* **What this task involves**
Where the word "More" occurs in a line, return that line.

— start Rows —

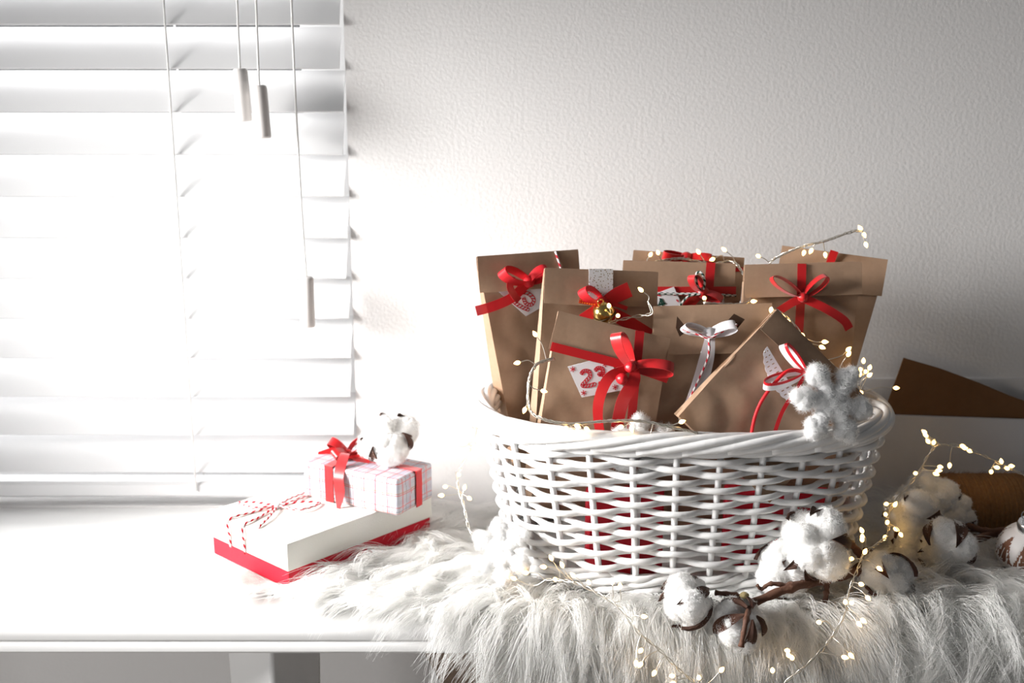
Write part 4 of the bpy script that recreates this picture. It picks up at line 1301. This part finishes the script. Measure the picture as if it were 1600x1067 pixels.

— end Rows —
— start Rows —

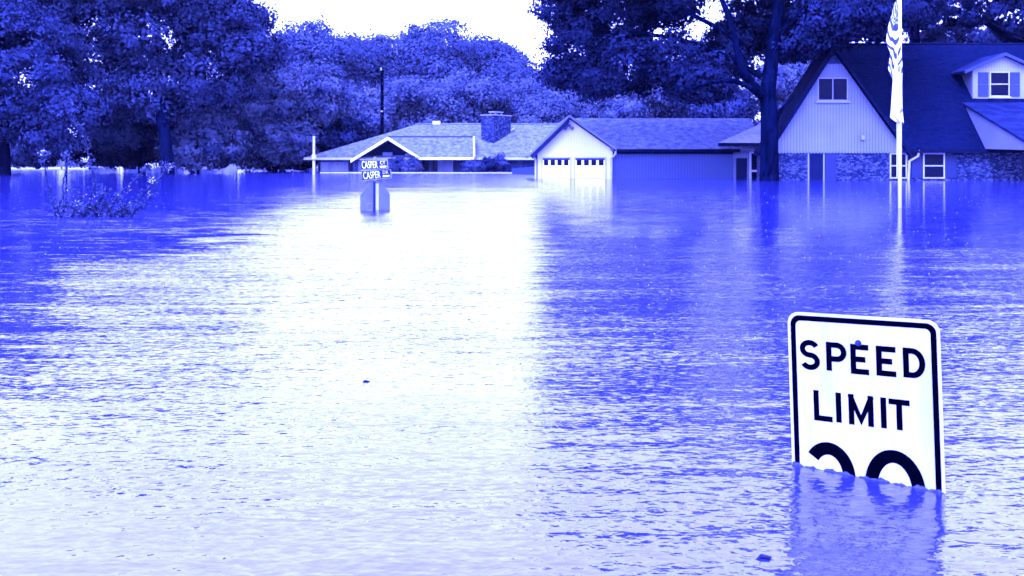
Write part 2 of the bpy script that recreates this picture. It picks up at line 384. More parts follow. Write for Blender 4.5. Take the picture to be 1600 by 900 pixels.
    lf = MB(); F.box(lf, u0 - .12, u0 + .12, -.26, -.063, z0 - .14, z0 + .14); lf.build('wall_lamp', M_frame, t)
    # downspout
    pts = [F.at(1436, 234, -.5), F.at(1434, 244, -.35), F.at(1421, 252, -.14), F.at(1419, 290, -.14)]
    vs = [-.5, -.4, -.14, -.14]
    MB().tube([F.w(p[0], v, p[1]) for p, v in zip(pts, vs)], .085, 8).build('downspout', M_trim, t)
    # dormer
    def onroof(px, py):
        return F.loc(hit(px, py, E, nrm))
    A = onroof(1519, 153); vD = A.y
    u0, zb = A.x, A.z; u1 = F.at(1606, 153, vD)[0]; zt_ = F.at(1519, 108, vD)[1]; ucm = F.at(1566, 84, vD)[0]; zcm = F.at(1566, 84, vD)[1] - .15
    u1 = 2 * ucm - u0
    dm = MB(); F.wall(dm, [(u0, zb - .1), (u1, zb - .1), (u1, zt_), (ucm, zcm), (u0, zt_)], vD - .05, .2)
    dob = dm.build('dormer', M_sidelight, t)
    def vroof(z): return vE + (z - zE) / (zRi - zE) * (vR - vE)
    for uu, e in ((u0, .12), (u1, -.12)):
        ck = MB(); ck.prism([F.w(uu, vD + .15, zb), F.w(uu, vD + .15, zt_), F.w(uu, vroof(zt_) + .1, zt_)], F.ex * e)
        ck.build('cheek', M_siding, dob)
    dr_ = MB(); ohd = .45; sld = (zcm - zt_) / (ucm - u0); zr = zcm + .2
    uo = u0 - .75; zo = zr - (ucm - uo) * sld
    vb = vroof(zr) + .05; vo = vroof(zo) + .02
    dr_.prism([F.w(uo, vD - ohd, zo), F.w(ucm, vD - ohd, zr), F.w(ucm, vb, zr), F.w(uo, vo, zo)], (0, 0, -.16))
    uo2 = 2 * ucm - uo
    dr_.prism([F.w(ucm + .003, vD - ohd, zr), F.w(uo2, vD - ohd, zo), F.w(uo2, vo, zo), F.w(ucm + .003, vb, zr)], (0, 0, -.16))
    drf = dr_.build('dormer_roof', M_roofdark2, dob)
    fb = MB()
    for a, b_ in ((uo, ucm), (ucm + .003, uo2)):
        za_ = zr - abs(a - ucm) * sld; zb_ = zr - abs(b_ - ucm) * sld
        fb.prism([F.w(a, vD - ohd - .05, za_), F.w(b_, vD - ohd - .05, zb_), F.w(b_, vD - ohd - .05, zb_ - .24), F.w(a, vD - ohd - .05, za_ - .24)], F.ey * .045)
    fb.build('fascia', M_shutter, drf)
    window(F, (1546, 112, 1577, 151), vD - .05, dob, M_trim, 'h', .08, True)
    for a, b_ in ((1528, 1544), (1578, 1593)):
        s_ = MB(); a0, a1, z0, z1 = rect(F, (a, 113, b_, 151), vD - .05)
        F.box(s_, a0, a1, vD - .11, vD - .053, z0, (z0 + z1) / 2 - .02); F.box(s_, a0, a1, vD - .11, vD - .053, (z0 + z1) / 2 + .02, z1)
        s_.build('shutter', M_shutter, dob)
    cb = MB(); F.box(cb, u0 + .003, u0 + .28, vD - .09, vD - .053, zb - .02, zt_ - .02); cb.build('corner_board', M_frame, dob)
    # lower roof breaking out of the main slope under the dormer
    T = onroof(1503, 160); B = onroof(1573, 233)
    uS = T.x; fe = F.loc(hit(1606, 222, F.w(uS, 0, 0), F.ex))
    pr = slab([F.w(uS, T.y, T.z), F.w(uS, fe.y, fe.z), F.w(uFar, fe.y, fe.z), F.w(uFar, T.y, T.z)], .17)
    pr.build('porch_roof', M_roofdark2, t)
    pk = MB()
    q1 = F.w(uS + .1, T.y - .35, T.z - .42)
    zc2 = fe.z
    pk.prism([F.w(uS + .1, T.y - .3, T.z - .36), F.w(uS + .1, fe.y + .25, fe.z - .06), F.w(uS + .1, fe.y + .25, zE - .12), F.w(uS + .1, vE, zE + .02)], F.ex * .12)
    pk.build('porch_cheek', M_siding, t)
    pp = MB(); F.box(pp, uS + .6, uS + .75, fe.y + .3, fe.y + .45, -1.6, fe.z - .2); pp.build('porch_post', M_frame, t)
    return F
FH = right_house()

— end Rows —
— start Rows —

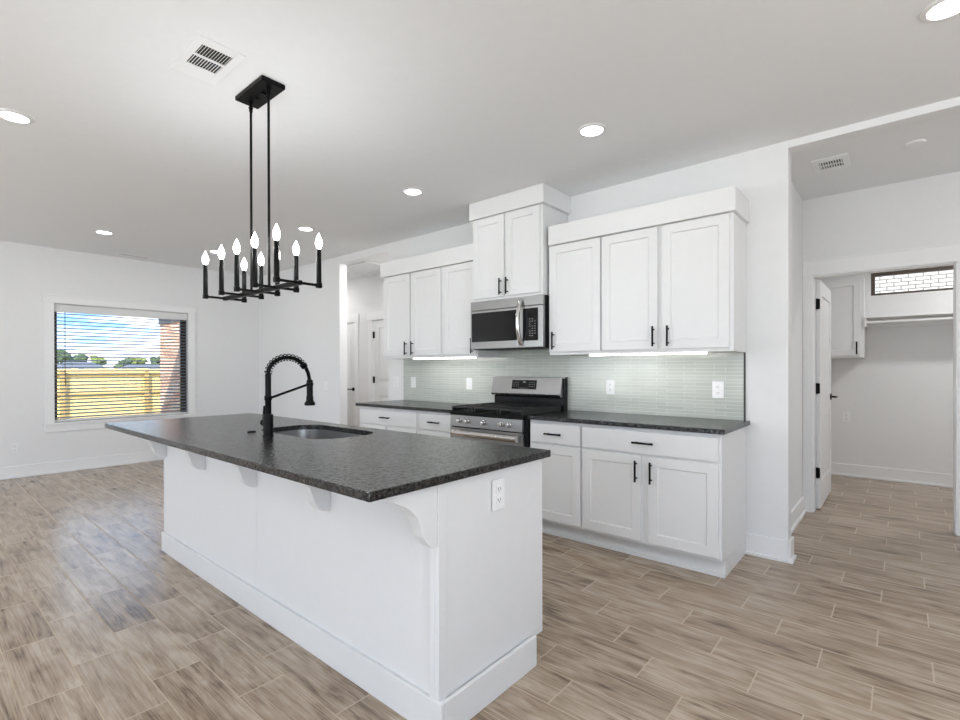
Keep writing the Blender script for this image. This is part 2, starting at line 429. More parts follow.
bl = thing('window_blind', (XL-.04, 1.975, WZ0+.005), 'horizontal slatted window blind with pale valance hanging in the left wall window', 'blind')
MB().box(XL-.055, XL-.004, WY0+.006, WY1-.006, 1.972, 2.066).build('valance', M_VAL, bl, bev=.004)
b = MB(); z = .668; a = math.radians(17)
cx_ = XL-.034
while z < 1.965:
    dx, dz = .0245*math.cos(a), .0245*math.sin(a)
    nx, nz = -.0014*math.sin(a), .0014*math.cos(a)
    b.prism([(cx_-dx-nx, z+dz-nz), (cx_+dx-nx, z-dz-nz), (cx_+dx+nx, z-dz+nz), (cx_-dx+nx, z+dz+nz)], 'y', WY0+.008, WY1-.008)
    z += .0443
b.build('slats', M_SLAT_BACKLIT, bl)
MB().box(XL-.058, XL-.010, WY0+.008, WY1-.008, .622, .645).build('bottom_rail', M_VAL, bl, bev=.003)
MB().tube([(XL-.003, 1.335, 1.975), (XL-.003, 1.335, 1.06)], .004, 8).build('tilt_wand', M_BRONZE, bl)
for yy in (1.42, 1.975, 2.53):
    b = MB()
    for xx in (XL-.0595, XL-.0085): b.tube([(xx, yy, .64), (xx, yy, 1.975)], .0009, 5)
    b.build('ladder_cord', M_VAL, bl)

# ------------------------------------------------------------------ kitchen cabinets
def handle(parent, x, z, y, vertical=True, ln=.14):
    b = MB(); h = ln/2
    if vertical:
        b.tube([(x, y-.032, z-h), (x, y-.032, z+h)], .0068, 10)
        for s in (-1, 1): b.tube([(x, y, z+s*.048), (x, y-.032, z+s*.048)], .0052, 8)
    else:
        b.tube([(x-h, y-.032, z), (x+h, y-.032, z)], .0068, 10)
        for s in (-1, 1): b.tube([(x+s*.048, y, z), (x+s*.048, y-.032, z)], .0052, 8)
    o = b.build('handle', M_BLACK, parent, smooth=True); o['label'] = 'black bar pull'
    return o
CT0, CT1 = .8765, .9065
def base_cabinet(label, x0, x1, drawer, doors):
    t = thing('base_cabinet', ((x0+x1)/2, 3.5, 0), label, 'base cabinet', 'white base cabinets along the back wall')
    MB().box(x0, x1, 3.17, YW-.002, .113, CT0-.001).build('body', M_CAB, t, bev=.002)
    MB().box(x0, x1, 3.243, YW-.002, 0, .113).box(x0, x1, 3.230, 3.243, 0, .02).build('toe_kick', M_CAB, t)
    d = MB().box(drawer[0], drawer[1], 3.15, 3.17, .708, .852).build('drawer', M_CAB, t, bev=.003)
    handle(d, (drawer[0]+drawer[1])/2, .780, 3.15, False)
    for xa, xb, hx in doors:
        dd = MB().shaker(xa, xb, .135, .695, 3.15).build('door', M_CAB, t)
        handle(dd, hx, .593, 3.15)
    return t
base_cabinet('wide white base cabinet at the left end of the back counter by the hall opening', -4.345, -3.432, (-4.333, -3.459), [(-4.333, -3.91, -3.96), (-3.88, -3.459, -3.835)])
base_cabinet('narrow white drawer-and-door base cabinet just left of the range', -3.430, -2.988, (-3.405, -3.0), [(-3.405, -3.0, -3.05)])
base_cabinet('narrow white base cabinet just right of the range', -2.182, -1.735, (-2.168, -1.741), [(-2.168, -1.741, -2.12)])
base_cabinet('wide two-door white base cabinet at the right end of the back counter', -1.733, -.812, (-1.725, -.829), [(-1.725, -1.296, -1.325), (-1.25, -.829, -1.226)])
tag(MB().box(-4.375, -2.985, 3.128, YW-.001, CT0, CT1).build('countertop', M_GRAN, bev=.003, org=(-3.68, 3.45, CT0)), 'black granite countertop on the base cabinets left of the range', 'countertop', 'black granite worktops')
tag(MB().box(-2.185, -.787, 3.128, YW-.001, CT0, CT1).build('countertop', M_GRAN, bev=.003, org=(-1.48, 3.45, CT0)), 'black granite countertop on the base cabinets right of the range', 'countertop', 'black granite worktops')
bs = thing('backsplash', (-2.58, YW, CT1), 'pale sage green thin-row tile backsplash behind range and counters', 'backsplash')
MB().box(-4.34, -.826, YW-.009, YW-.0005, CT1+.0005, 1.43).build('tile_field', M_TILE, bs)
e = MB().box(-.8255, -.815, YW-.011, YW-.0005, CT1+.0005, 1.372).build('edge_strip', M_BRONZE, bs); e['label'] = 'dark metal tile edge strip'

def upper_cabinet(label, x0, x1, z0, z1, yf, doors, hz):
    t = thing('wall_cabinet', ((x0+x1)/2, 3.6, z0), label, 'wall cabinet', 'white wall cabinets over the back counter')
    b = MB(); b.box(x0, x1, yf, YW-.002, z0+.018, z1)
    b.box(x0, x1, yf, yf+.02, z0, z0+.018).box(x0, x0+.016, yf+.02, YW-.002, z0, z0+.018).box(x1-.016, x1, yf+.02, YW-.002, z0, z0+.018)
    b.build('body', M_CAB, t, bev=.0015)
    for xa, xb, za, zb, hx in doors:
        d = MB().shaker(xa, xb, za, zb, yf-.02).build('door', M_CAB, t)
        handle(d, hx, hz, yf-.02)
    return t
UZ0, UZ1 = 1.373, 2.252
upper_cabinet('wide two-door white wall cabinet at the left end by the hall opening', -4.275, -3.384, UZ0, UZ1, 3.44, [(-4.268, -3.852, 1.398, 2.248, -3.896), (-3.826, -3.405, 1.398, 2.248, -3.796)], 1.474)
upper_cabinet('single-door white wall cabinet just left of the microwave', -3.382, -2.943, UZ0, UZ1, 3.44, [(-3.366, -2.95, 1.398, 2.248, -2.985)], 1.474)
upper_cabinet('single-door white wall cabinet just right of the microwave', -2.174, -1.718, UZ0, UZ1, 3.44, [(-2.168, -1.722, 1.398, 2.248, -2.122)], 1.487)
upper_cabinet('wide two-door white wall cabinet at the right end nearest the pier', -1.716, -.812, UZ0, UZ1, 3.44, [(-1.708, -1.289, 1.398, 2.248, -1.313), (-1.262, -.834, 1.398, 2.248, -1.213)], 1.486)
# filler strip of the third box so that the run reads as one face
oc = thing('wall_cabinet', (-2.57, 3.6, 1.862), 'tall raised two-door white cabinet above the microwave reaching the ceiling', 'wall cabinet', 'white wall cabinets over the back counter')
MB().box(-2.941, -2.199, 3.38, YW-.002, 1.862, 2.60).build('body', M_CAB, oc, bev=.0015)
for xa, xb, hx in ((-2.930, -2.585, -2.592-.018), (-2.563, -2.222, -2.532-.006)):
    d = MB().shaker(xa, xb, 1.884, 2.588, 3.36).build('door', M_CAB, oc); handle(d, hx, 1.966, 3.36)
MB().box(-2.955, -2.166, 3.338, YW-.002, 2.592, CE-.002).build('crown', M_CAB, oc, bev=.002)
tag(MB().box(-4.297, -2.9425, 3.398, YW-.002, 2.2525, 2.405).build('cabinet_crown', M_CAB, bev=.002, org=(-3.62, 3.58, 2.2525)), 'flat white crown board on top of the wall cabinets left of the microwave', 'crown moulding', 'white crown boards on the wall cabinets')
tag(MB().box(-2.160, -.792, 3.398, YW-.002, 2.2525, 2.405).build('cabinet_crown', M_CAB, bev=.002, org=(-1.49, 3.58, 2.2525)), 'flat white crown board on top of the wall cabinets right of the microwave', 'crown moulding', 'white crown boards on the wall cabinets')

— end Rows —

* **Expected output**
Write part 2 of the bpy script that recreates this picture. It picks up at line 384. More parts follow. Write for Blender 4.5. Take the picture to be 1600 by 900 pixels.
Keep writing the Blender script for this image. This is part 2, starting at line 429. More parts follow.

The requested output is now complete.